>>>

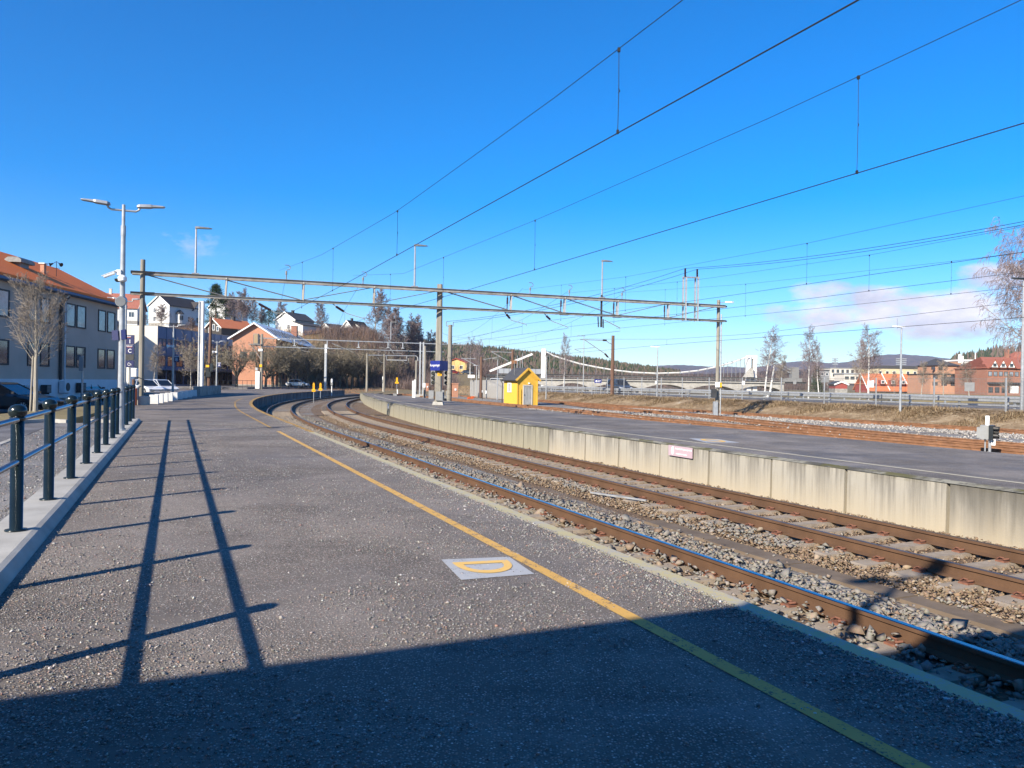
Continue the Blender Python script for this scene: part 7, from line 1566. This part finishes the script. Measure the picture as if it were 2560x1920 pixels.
# ---------------------------------------------------------------- buildings across the road on the right
def bx(t, name, c, s, mat, rz=0.0): m = MB(); m.box(c, s, rz); return m.build(name, MAT[mat], t)
def flat(label, px0, px1, pyt, pyb, Y, depth, wall, roof, rows, rz=0.0, cat='building', name='building', fm='white', parapet=.25):
    a, b = A(px0, pyb, Y), A(px1, pyb, Y); w_ = b.x-a.x; z0 = a.z; h = A((px0+px1)/2, pyt, Y).z-z0
    t = thing(name, label, cat, ((a.x+b.x)/2, Y+depth/2, z0), rz); bx(t, 'wall', (0, 0, h/2-.5), (w_, depth, h+1), wall); bx(t, 'roof', (0, 0, h+parapet/2), (w_+.4, depth+.4, parapet), roof)
    for (zf, hh, n_, ww, g) in rows:
        for i in range(n_): window(t, ('y-', -w_/2+w_*(i+.5)/n_, h*zf, ww, hh, g), w_, depth, fm, bars=False)
    return t, w_, depth, h
flat('long cream building with dark windows beyond the river', 2076, 2149, 921, 944, 300, 12, 'cream', 'greypanel', [(.70, 1.1, 6, .8, 'glassdark'), (.28, 1.0, 4, .8, 'glassdark')], fm='dkgrey')
flat('white-topped pavilion in front of the long cream building', 2110, 2180, 936, 951, 262, 8, 'straw' if False else 'cream', 'silver', [(.4, .9, 5, 1.2, 'glassdark')], fm='dkgrey', parapet=.4)
flat('grey house with a red gable left of the long cream building', 2050, 2073, 926, 949, 280, 8, 'greypanel', 'dkgrey', [(.6, .8, 2, .9, 'glassdark')])
flat('pale yellow building with a dark roof behind the orange row houses', 2192, 2330, 922, 950, 290, 14, 'paleyellow', 'slate', [(.62, 1.3, 8, 1.0, 'glassdark')], fm='white', parapet=1.1)
rh, w_, d_, h_ = flat('red row houses with steep orange tiled roofs and white trim', 2168, 2322, 962, 985, 225, 8, 'redclad', 'orangetilex', [(.45, 1.5, 6, 1.6, 'glasscur')], name='row_houses')
m = MB(); z1 = A(2240, 934, 225).z-rh.location.z
m.loft([[(x, y, z) for y, z in ((-d_/2-1.2, h_-1.6), (0, z1), (d_/2+1, h_-1.4), (d_/2+1, h_-1.8), (0, z1-.4), (-d_/2-1.2, h_-2.0))] for x in (-w_/2-.3, w_/2+.3)]); m.build('steep_roof', MAT['orangetilex'], rh)
for i in range(6):
    x = -w_/2+w_*(i+.35)/6; m = MB(); m.box((x, -d_/2-.1, h_+.75), (1.3, 1.6, 1.2)); dm = m.build('dormer', MAT['redclad'], rh); m = MB(); m.box((x, -d_/2-.95, h_+.75), (1.0, .08, .95)); m.build('window', MAT['white'], dm); m = MB(); m.box((x, -d_/2-1.0, h_+.75), (.74, .06, .7)); m.build('pane', MAT['glassdark'], dm)
m = MB()
for x in (-w_/2-.35, -w_/6, w_/6, w_/2+.35): m.bar((x, -d_/2-1.3, h_-1.7), (x, 0, z1+.05), .22, .2)
m.build('verge_board', MAT['white'], rh)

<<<

Problem to work on: All of the material above should be reproduced exactly, except the pictures.

Answer to this problem:
Continue the Blender Python script for this scene: part 7, from line 1566. This part finishes the script. Measure the picture as if it were 2560x1920 pixels.
# ---------------------------------------------------------------- buildings across the road on the right
def bx(t, name, c, s, mat, rz=0.0): m = MB(); m.box(c, s, rz); return m.build(name, MAT[mat], t)
def flat(label, px0, px1, pyt, pyb, Y, depth, wall, roof, rows, rz=0.0, cat='building', name='building', fm='white', parapet=.25):
    a, b = A(px0, pyb, Y), A(px1, pyb, Y); w_ = b.x-a.x; z0 = a.z; h = A((px0+px1)/2, pyt, Y).z-z0
    t = thing(name, label, cat, ((a.x+b.x)/2, Y+depth/2, z0), rz); bx(t, 'wall', (0, 0, h/2-.5), (w_, depth, h+1), wall); bx(t, 'roof', (0, 0, h+parapet/2), (w_+.4, depth+.4, parapet), roof)
    for (zf, hh, n_, ww, g) in rows:
        for i in range(n_): window(t, ('y-', -w_/2+w_*(i+.5)/n_, h*zf, ww, hh, g), w_, depth, fm, bars=False)
    return t, w_, depth, h
flat('long cream building with dark windows beyond the river', 2076, 2149, 921, 944, 300, 12, 'cream', 'greypanel', [(.70, 1.1, 6, .8, 'glassdark'), (.28, 1.0, 4, .8, 'glassdark')], fm='dkgrey')
flat('white-topped pavilion in front of the long cream building', 2110, 2180, 936, 951, 262, 8, 'straw' if False else 'cream', 'silver', [(.4, .9, 5, 1.2, 'glassdark')], fm='dkgrey', parapet=.4)
flat('grey house with a red gable left of the long cream building', 2050, 2073, 926, 949, 280, 8, 'greypanel', 'dkgrey', [(.6, .8, 2, .9, 'glassdark')])
flat('pale yellow building with a dark roof behind the orange row houses', 2192, 2330, 922, 950, 290, 14, 'paleyellow', 'slate', [(.62, 1.3, 8, 1.0, 'glassdark')], fm='white', parapet=1.1)
rh, w_, d_, h_ = flat('red row houses with steep orange tiled roofs and white trim', 2168, 2322, 962, 985, 225, 8, 'redclad', 'orangetilex', [(.45, 1.5, 6, 1.6, 'glasscur')], name='row_houses')
m = MB(); z1 = A(2240, 934, 225).z-rh.location.z
m.loft([[(x, y, z) for y, z in ((-d_/2-1.2, h_-1.6), (0, z1), (d_/2+1, h_-1.4), (d_/2+1, h_-1.8), (0, z1-.4), (-d_/2-1.2, h_-2.0))] for x in (-w_/2-.3, w_/2+.3)]); m.build('steep_roof', MAT['orangetilex'], rh)
for i in range(6):
    x = -w_/2+w_*(i+.35)/6; m = MB(); m.box((x, -d_/2-.1, h_+.75), (1.3, 1.6, 1.2)); dm = m.build('dormer', MAT['redclad'], rh); m = MB(); m.box((x, -d_/2-.95, h_+.75), (1.0, .08, .95)); m.build('window', MAT['white'], dm); m = MB(); m.box((x, -d_/2-1.0, h_+.75), (.74, .06, .7)); m.build('pane', MAT['glassdark'], dm)
m = MB()
for x in (-w_/2-.35, -w_/6, w_/6, w_/2+.35): m.bar((x, -d_/2-1.3, h_-1.7), (x, 0, z1+.05), .22, .2)
m.build('verge_board', MAT['white'], rh)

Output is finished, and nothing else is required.